Read the lines below. Copy out any that hold the string "from".

== PROVIDED DATA ==

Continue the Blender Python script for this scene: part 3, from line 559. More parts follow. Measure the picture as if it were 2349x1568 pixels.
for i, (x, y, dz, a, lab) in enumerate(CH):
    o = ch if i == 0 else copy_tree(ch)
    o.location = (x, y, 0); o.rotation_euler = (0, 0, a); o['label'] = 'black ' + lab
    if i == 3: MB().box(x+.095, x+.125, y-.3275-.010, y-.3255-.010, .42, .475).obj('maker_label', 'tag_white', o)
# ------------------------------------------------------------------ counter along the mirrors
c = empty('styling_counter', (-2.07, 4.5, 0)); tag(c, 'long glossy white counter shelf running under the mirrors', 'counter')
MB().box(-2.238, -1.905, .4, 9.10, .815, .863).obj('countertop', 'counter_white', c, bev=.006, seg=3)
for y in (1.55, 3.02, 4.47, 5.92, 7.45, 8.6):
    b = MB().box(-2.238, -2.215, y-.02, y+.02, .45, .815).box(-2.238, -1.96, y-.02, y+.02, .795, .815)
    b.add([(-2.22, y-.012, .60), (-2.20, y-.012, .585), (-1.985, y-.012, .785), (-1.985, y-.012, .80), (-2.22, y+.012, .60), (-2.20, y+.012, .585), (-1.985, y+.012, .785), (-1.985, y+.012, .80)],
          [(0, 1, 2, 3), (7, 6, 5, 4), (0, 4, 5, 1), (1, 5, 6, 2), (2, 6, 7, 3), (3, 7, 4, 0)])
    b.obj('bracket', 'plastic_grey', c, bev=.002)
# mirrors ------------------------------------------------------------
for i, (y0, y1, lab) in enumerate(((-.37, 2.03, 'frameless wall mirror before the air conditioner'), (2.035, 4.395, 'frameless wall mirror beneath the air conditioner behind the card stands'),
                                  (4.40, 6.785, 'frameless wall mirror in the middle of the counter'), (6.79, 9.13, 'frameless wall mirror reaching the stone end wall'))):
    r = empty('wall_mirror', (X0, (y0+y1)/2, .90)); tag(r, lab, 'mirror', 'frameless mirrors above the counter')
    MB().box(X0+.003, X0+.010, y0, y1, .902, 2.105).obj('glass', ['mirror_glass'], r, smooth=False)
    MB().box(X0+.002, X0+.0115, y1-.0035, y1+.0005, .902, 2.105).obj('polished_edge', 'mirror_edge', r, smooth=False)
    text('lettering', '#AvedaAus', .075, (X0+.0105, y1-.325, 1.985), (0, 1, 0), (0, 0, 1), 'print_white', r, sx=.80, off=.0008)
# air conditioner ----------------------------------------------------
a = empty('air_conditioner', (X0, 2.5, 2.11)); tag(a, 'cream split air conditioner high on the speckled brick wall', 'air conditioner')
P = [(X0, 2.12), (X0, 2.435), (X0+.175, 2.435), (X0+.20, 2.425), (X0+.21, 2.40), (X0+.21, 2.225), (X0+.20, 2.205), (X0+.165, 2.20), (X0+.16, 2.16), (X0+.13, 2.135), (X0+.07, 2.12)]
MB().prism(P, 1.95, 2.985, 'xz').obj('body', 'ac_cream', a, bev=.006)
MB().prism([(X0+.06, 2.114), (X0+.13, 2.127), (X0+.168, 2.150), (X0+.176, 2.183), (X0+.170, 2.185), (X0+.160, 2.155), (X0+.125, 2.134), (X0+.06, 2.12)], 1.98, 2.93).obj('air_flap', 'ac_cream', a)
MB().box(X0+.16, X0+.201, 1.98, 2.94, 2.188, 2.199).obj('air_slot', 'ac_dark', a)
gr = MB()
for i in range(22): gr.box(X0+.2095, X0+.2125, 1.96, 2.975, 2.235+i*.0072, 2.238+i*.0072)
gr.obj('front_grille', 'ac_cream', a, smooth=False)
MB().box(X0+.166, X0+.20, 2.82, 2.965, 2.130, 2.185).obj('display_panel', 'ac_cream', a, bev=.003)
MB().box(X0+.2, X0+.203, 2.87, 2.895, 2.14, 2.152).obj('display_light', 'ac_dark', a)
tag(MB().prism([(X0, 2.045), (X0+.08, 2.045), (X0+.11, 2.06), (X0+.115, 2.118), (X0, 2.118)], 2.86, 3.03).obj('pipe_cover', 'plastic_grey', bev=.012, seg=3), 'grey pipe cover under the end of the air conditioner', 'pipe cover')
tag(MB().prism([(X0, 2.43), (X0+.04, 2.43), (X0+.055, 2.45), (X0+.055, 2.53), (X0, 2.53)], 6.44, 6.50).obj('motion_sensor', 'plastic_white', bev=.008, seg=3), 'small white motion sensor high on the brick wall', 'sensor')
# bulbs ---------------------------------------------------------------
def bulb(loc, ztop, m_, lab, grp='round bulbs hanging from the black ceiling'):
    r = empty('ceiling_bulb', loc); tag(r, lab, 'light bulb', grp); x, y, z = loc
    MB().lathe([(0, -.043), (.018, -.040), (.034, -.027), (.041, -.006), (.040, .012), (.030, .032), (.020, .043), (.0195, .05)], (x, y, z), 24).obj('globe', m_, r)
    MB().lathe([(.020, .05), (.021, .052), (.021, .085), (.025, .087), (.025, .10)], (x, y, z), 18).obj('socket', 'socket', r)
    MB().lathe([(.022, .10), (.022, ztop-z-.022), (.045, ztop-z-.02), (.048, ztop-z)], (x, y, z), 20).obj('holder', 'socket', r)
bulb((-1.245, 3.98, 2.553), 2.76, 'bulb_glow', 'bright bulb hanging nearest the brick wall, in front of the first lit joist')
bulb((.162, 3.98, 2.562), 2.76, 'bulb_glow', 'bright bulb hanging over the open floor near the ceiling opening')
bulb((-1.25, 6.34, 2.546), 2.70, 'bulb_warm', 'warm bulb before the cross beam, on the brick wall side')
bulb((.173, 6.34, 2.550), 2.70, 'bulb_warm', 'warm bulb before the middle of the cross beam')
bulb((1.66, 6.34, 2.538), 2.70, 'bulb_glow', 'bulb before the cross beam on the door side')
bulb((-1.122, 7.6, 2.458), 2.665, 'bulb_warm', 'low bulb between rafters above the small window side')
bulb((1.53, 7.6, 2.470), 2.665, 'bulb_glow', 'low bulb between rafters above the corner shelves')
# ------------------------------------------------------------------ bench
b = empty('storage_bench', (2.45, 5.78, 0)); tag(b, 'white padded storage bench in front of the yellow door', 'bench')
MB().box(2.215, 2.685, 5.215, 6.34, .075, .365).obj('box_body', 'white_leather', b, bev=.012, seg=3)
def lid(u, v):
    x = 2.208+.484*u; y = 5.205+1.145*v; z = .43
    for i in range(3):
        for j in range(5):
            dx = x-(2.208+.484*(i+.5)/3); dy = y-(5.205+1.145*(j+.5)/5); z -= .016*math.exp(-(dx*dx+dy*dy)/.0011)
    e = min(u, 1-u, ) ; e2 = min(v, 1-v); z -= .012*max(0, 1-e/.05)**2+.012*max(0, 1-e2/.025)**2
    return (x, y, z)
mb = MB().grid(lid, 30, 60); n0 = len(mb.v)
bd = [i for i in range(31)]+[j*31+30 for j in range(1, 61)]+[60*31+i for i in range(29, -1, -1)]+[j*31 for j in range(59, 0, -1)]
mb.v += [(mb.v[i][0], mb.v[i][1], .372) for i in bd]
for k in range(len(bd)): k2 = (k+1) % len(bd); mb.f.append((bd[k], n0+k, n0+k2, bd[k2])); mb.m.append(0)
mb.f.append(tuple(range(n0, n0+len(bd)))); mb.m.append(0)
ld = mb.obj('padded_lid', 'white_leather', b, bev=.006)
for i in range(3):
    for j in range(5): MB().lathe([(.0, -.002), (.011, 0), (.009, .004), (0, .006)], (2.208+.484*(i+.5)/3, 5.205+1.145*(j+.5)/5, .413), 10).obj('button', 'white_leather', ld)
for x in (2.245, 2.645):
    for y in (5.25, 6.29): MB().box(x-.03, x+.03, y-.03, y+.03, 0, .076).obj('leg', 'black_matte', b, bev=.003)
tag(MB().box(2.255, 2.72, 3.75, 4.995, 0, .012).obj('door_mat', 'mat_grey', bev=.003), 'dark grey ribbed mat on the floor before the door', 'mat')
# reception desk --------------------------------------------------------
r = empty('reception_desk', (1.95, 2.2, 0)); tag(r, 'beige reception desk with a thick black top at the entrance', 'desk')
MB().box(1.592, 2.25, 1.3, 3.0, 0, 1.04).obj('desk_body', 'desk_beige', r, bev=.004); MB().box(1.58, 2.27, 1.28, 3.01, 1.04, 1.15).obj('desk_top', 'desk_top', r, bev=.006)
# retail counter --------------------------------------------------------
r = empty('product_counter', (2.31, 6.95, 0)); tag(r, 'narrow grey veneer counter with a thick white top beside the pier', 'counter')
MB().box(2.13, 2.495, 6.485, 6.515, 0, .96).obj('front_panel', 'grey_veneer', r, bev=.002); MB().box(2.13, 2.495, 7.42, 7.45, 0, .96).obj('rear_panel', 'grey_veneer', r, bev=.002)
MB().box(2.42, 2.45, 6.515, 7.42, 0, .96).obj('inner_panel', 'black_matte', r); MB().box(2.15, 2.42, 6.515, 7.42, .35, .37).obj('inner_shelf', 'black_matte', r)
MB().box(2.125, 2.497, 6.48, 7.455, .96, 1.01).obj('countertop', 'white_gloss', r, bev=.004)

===

- THE RESPONSE -
Continue the Blender Python script for this scene: part 3, from line 559. More parts follow. Measure the picture as if it were 2349x1568 pixels.
def bulb(loc, ztop, m_, lab, grp='round bulbs hanging from the black ceiling'):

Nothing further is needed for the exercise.